DO THIS. Reproduce the listing below exactly, beginning with its first line and ending with the line that holds "1.828)], BLACKWOOD, e)"; pictures are not part of the copy.

COLLECTED DATA.
================================

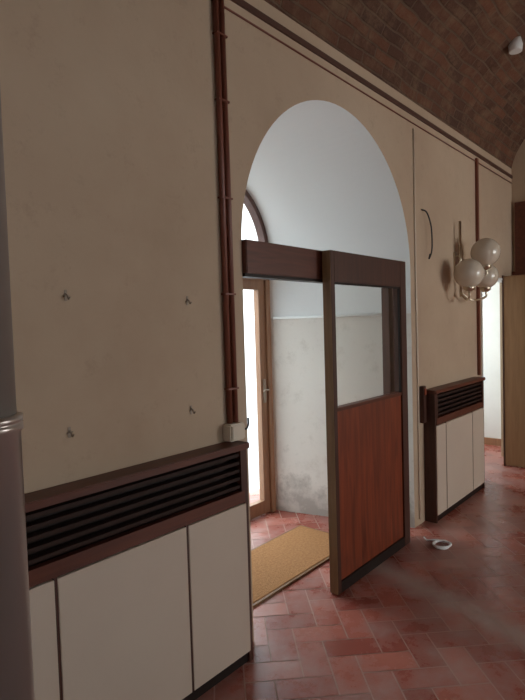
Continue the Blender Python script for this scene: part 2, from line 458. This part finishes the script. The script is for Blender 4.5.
boxes("glass_bead", [(a + .035, b_ - .085, y0 + .006, y0 + .02, 1.828, 1.84), (a + .035, a + .047, y0 + .006, y0 + .02, 1.105, 1.828), (b_ - .097, b_ - .085, y0 + .006, y0 + .02, 1.105, 1.828)], BLACKWOOD, e)

# ------------------------------------------------------------ radiator covers
def radiator(xa, xb, divs):
    e = empty("radiator_cover")
    yf = 1.70; H = 1.055
    box("carcass_end_left", xa, xa + .025, yf + .004, WY - .002, 0.0, H - .02, DARKWOODV, e)
    box("carcass_end_right", xb - .025, xb, yf + .004, WY - .002, 0.0, H - .02, DARKWOODV, e)
    box("backing", xa + .025, xb - .025, 1.765, 1.785, .05, H - .03, BLACKWOOD, e)
    box("top", xa - .006, xb + .006, yf - .012, WY - .002, H - .03, H, DARKWOOD, e, bev=.004)
    boxes("grille_rails", [(xa + .025, xb - .025, yf, yf + .03, .775, .83)], DARKWOOD, e)
    sl = []
    for k in range(5):
        z = .845 + k * .037
        sl.append((xa + .025, xb - .025, yf + .010, yf + .045, z, z + .015))
    boxes("grille_slats", sl, SLAT, e)
    boxes("grille_ends", [(xa + .025, xa + .05, yf + .002, yf + .04, .83, H - .03), (xb - .045, xb - .025, yf + .002, yf + .04, .83, H - .03)], DARKWOODV, e)
    box("plinth", xa + .01, xb - .01, yf + .015, yf + .04, 0.0, .06, BLACKWOOD, e)
    ds = [xa + .012] + divs + [xb - .012]
    for k in range(len(ds) - 1):
        box("panel_%d" % (k + 1), ds[k] + .006, ds[k + 1] - .006, yf, yf + .018, .055, .768, PANEL, e, bev=.002)
    boxes("dividers", [(d - .006, d + .006, yf + .003, yf + .018, .055, .775) for d in divs], DARKWOODV, e)
    return e
radiator(-1.5, 1.865, [-0.9, -.3, 0.3, 0.891, 1.479])
radiator(4.06, 5.20, [4.27, 4.88])

e = empty("wall_wood_strip")  # plain red-brown wood strip and block beside the right cover
box("strip_body", 3.99, 4.045, 1.765, WY - .001, .80, 1.09, DARKWOODV, e, bev=.004)
box("red_block", 4.0, 4.035, 1.757, 1.765, 1.02, 1.07, REDWOOD, e, bev=.002)

# ------------------------------------------------------------ conduits, junction box
e = empty("wall_conduit")
tube("pipe_1", [(1.840, WY - .016, 1.12), (1.840, WY - .016, 2.6), (1.836, WY - .016, WT - .04)], .014, BROWNPIPE, e)
tube("pipe_2", [(1.880, WY - .016, 1.14), (1.880, WY - .016, 2.3), (1.874, WY - .016, WT - .04)], .014, BROWNPIPE, e)
for k, z in enumerate((1.3, 1.75, 2.2, 2.65, 2.95)):
    box("clip_%d" % (k + 1), 1.824, 1.896, WY - .031, WY - .001, z, z + .008, BROWNPIPE, e)
e = empty("wall_conduit")
box("channel", 5.31, 5.35, WY - .025, WY - .001, 1.06, WT - .04, BROWNPIPE, e, bev=.003)
e = empty("wall_cable")
tube("cable", [(3.955, WY - .006, 3.06), (3.95, WY - .006, 2.2), (3.955, WY - .006, 1.2), (3.95, WY - .006, .05)], .007, PLASTIC, e)
e = empty("junction_box")
box("body", 1.80, 1.90, WY - .06, WY - .001, 1.06, 1.14, PLASTIC, e, bev=.006)
box("lid", 1.808, 1.892, WY - .066, WY - .06, 1.068, 1.132, PLASTIC, e, bev=.002)
tube("flex", smooth_path([(1.90, WY - .03, 1.10), (1.94, WY - .03, 1.10), (1.955, WY - .03, 1.12), (1.955, WY - .03, 1.15)]), .005, BLACK, e)

# ------------------------------------------------------------ wall hooks
for (x, z) in ((1.03, 1.73), (1.61, 1.72), (1.02, 1.235), (1.61, 1.235)):
    e = empty("wall_hook")
    box("plate", x - .006, x + .006, WY - .004, WY - .0005, z - .02, z + .02, HOOK, e, bev=.0015)
    tube("hook", smooth_path([(x, WY - .004, z + .006), (x, WY - .014, z), (x + .002, WY - .018, z - .014), (x + .003, WY - .026, z - .006)], 5), .003, HOOK, e)
    tube("cross_pin", [(x - .012, WY - .006, z - .003), (x + .012, WY - .006, z + .001)], .0025, HOOK, e)

# ------------------------------------------------------------ hanging wire
e = empty("hanging_wire")
tube("wire", smooth_path([(4.08, WY - .005, 2.47), (4.12, WY - .03, 2.45), (4.17, WY - .04, 2.36), (4.19, WY - .04, 2.25), (4.18, WY - .04, 2.15), (4.15, WY - .03, 2.09), (4.17, WY - .03, 2.13)]), .006, BLACK, e)

# ------------------------------------------------------------ sconce with three globes
e = empty("wall_sconce")
sx = 4.77
tube("stem", [(sx, WY - .05, 1.80), (sx, WY - .05, 2.46)], .011, CHROME, e)
box("wall_plate", sx - .03, sx + .03, WY - .015, WY - .001, 1.95, 2.2, CHROME, e, bev=.004)
tube("bracket_upper", [(sx, WY - .015, 2.16), (sx, WY - .05, 2.16)], .008, CHROME, e)
tube("bracket_lower", [(sx, WY - .015, 1.98), (sx, WY - .05, 1.98)], .008, CHROME, e)
globes = [(4.88, 1.57, 2.18), (4.58, 1.61, 1.985), (5.02, 1.62, 1.985)]
for k, (x, y, z) in enumerate(globes):
    r = .122 if k < 2 else .112
    lathe("globe_%d" % (k + 1), [(max(.002, r * math.sin(math.pi * i / 24)), -r * math.cos(math.pi * i / 24)) for i in range(25)], (x, y, z), GLOBE, e)
    lathe("cup_%d" % (k + 1), [(.02, -r - .03), (.045, -r - .012), (.05, -r + .02)], (x, y, z), CHROME, e, 24)
    zs = 2.02 if k == 0 else 1.84
    tube("arm_%d" % (k + 1), smooth_path([(sx, WY - .05, zs), (sx + (x - sx) * .35, (WY - .05 + y) / 2, zs - .07), (x, y, z - r - .075), (x, y, z - r - .02)]), .009, CHROME, e)

# ------------------------------------------------------------ stove pipe in the foreground
e = empty("stove_pipe")
pc = (0.376, 0.946, 0)
lathe("lower_sleeve", [(.062, 0.0), (.062, 1.435), (.066, 1.437), (.066, 1.447), (.062, 1.449), (.066, 1.451), (.066, 1.461), (.058, 1.463)], pc, STEEL, e, 64)
lathe("upper_pipe", [(.0565, 1.46), (.0565, 3.7), (.0565, 4.22)], pc, STEEL2, e, 64)
lathe("floor_collar", [(.095, 0.0), (.095, .01), (.066, .03)], pc, STEEL, e, 64)

# ------------------------------------------------------------ white cable coil on floor
e = empty("cable_coil")
pts = []
for i in range(60):
    a = 2 * math.pi * i / 20; r = .055 + .006 * math.sin(i * .7)
    pts.append((3.66 + r * math.cos(a) * 1.15, 1.50 + r * math.sin(a), .009 + .005 * (i // 20)))
pts += [(3.73, 1.56, .010), (3.68, 1.62, .009), (3.72, 1.66, .009)]
tube("cable", pts, .006, WHITEPL, e, 8)

# ------------------------------------------------------------ far end
e = empty("door_2")
box("leaf", 6.10, 6.14, 0.98, 1.78, 0.01, 2.05, TAN, e, bev=.003)
box("edge_strip", 6.095, 6.145, 1.78, 1.795, 0.0, 2.06, DARKWOODV, e)
box("handle_plate", 6.092, 6.10, 1.05, 1.08, .95, 1.15, HOOK, e)
tube("handle", [(6.095, 1.065, 1.05), (6.05, 1.065, 1.05), (6.05, 1.17, 1.05)], .009, HOOK, e)
boxes("door_3", [(X1 - .04, X1 - .001, .6, 1.76, 2.12, 2.88), (X1 - .05, X1 - .001, .55, 1.79, 2.08, 2.12), (X1 - .03, X1 - .001, .6, 1.76, 0.0, 2.08)], DARKWOOD)
boxes("trim_5", [(DX0 - .0, DX0 + .02, WY - .01, WY + .14, 0, DZ), (DX0, DX1, WY - .01, WY + .14, DZ - .02, DZ)], WHITE)

e = empty("ceiling_spotlight")
lathe("housing", [(.05, -.05), (.055, 0.0), (.04, .06)], (4.84, 1.3, 3.83), WHITEPL, e, 24)
lathe("stem", [(.012, 0.05), (.012, .2)], (4.84, 1.3, 3.83), WHITEPL, e, 12)

# ------------------------------------------------------------ street outside
box("street_pavement", -3, 11, 3.46, 9, -0.12, -0.02, PAVE)
box("neighbour_facade", -3, 11, 9, 9.3, -0.1, 5.5, FACADE)
box("doorstep", 2.2, 3.7, YE + .05, 3.46, -0.02, 0.0, PAVE)

# ------------------------------------------------------------ light
W = D.worlds.new("World"); scene.world = W; W.use_nodes = True
bg = W.node_tree.nodes["Background"]; bg.inputs[0].default_value = (0.82, 0.92, 1.0, 1); bg.inputs[1].default_value = 4.6

def area(name, loc, target, sx_, sy_, power, col):
    l = D.lights.new(name, 'AREA'); l.shape = 'RECTANGLE'; l.size = sx_; l.size_y = sy_; l.energy = power; l.color = col
    o = D.objects.new(name, l); COL.objects.link(o); o.location = loc
    o.rotation_euler = (Vector(target) - Vector(loc)).to_track_quat('-Z', 'Y').to_euler()
    return o
area("fill_light_south_east", (4.9, YO - .25, 1.75), (4.9, 0, 1.75), 2.3, 1.8, 60, (1.0, .92, .82))  # unseen added lamp outside the opening, moved to lighten the right wall
area("fill_light_south_west", (-.1, YO - .25, 1.75), (-.1, 0, 1.75), 1.7, 1.8, 4, (1.0, .90, .78))  # weak unseen lamp, added to lift the foreground
area("daylight_street", (2.9, 4.6, 3.3), (2.9, 2.6, 1.2), 2.2, 1.6, 115, (.82, .92, 1.0))
area("daylight_side_room", (6.3, 3.7, 1.7), (6.5, 2.0, 1.2), 1.1, 1.3, 45, (.80, .93, 1.0))

# ------------------------------------------------------------ camera
cam = D.cameras.new("Camera"); co = D.objects.new("Camera", cam); COL.objects.link(co); scene.camera = co
cam.sensor_fit = 'VERTICAL'; cam.sensor_height = 36.0; cam.lens = 540 / 700 * 36.0; cam.clip_start = .02
th = math.radians(49.6); p = 0.045; rr = 0.03
H = Vector((math.sin(th), math.cos(th), 0)); Rl = Vector((math.cos(th), -math.sin(th), 0)); U = Vector((0, 0, 1))
fw = H * math.cos(p) - U * math.sin(p); up = U * math.cos(p) + H * math.sin(p)
ir = Rl * math.cos(rr) - up * math.sin(rr); iu = Rl * math.sin(rr) + up * math.cos(rr)
M = Matrix(((ir.x, iu.x, -fw.x, 0), (ir.y, iu.y, -fw.y, 0), (ir.z, iu.z, -fw.z, 1.6), (0, 0, 0, 1)))
co.matrix_world = M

================================

FINAL RESULT.
Continue the Blender Python script for this scene: part 2, from line 458. This part finishes the script. The script is for Blender 4.5.
boxes("glass_bead", [(a + .035, b_ - .085, y0 + .006, y0 + .02, 1.828, 1.84), (a + .035, a + .047, y0 + .006, y0 + .02, 1.105, 1.828), (b_ - .097, b_ - .085, y0 + .006, y0 + .02, 1.105, 1.828)], BLACKWOOD, e)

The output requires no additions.